A study released yesterday by Greenwich Associates says, "A significant number of institutions says they are considering or have already suspended their securities lending program, either temporarily or permanently." The survey, entitled, "After Credit Crisis Breakdowns, Institutions Overhaul Practices in Securities Lending Pools and Short-Term Funds," polled "141 corporate pension funds, public pension funds, endowments, and foundations, including 120 with at least $1 billion in assets under management."

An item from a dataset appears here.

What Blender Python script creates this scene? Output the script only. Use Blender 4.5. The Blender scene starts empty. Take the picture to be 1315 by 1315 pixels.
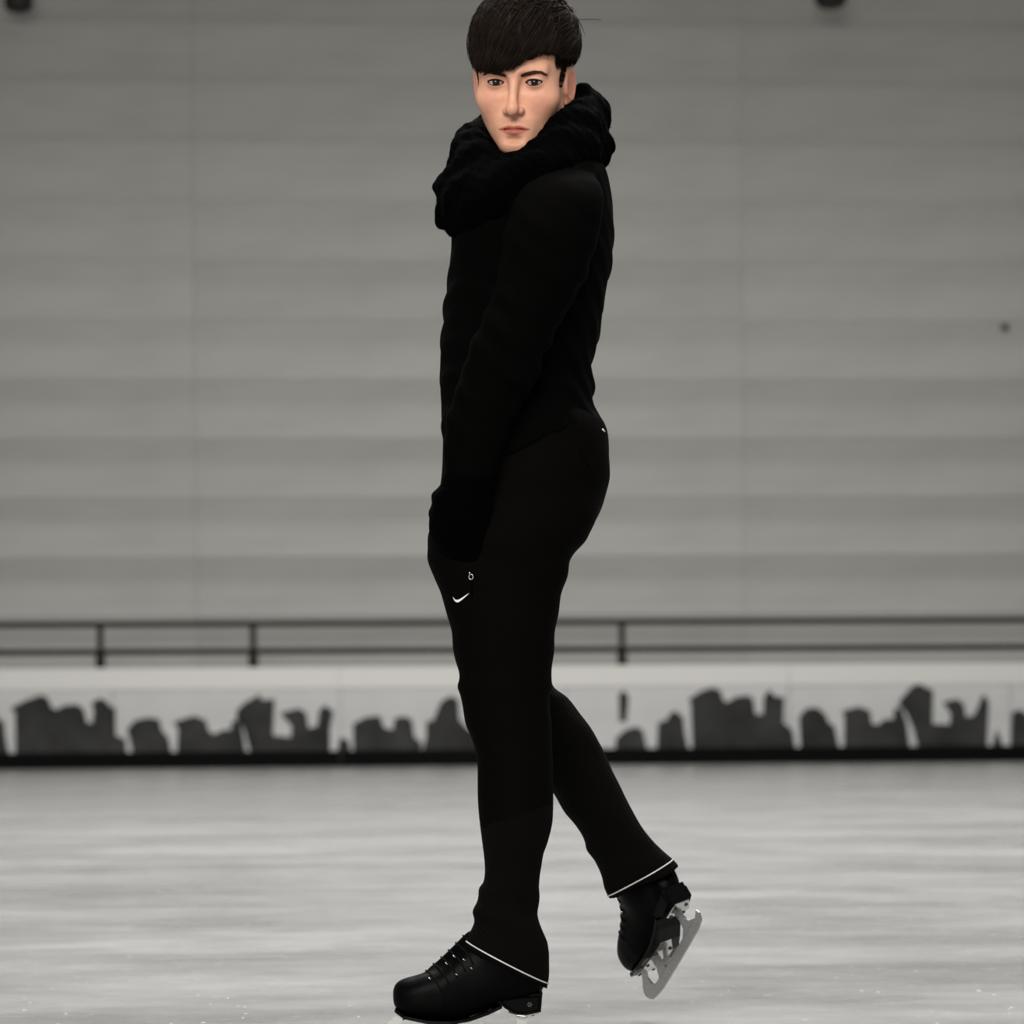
import bpy, bmesh, math, random
import numpy as np
from mathutils import Vector, Matrix
from mathutils.bvhtree import BVHTree
from mathutils.geometry import tessellate_polygon

S = bpy.context.scene
COL = S.collection
random.seed(4)
rng = np.random.default_rng(7)

# ------------------------------------------------------------------ camera, light, exposure
IMG = 1315.0
F = 3700.0            # focal length in pixels
HY = 917.0            # horizon line
CX = 657.5
H = 0.572             # camera height
D0 = 5.0              # distance of the skater
ROLL = math.radians(0.40)
YAW = math.radians(3.5)     # the far side of the rink is not quite square to the camera

cam = bpy.data.cameras.new('camera')
cam.sensor_width = 36.0
cam.lens = F / IMG * 36.0
cam.shift_y = (HY - IMG / 2) / IMG
cam.clip_end = 300
cam.dof.use_dof = True
cam.dof.focus_distance = 4.88
cam.dof.aperture_fstop = 5.0
camo = bpy.data.objects.new('camera', cam)
camo.location = (0, 0, H)
camo.rotation_euler = (math.pi / 2, ROLL, 0)
COL.objects.link(camo)
S.camera = camo

w = bpy.data.worlds.new('hall_light')
S.world = w
w.use_nodes = True
bg = w.node_tree.nodes['Background']
bg.inputs[0].default_value = (1.0, 0.99, 0.975, 1)
bg.inputs[1].default_value = 0.37

def area_light(name, loc, size, size_y, power, target=None, col=(1, 0.985, 0.965), spread=180):
    L = bpy.data.lights.new(name, 'AREA')
    L.shape = 'RECTANGLE'; L.size = size; L.size_y = size_y
    L.energy = power; L.color = col; L.spread = math.radians(spread)
    o = bpy.data.objects.new(name, L)
    o.location = loc
    if target is not None:
        d = Vector(target) - Vector(loc)
        o.rotation_euler = d.to_track_quat('-Z', 'Y').to_euler()
    COL.objects.link(o)
    return o

# the rows of lamps under the hall's roof
for yy, pw in ((-6, 700), (5, 800), (14, 1700), (24, 820)):
    area_light('ceiling_lamps_light', (0.8, yy, 11.5), 11, 2.5, pw, spread=160)
# unseen fill light added behind the photographer to brighten the skater's face
area_light('face_fill_light', (-2.6, -9, 5.6), 8, 3, 1800, (0, 5, 1.2), col=(1, 0.97, 0.93))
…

Greenwich says, "During the worst of the crisis last year, a significant proportion of U.S. institutions experienced either an unexpected interruption in liquidity or unanticipated risks and credit exposures in securities lending pools and short-term investment funds, and a relatively small number of institutions were forced to realize losses." The survey cites the heavy concentration of the securities lending industry, saying 117 of the 141 institutions polled use Bank of New York/Mellon, State Street Bank & Trust, or Northern Trust.

The release also says, "In the wake of these dislocations, institutions are reviewing their policies governing securities lending pools and short-term investment funds, and are considering implementing the following changes: Evaluating the costs and benefits of the securities lending program, and discontinuing or modifying it; Stepping up their oversight of fund investment practices, increasing the frequency of communications with managers; and, Tightening investment guidelines by restricting investment in SIVs, CDOs and other structured, securitized product or limiting investment to government securities."

"Based on our research results, it seems safe to say that both institutions and their providers had become a bit too complacent in the run-up to the credit crisis.... The credit crisis served as a difficult reminder that there are no free lunches in investing," says Greenich Associates consultant Dev Clifford.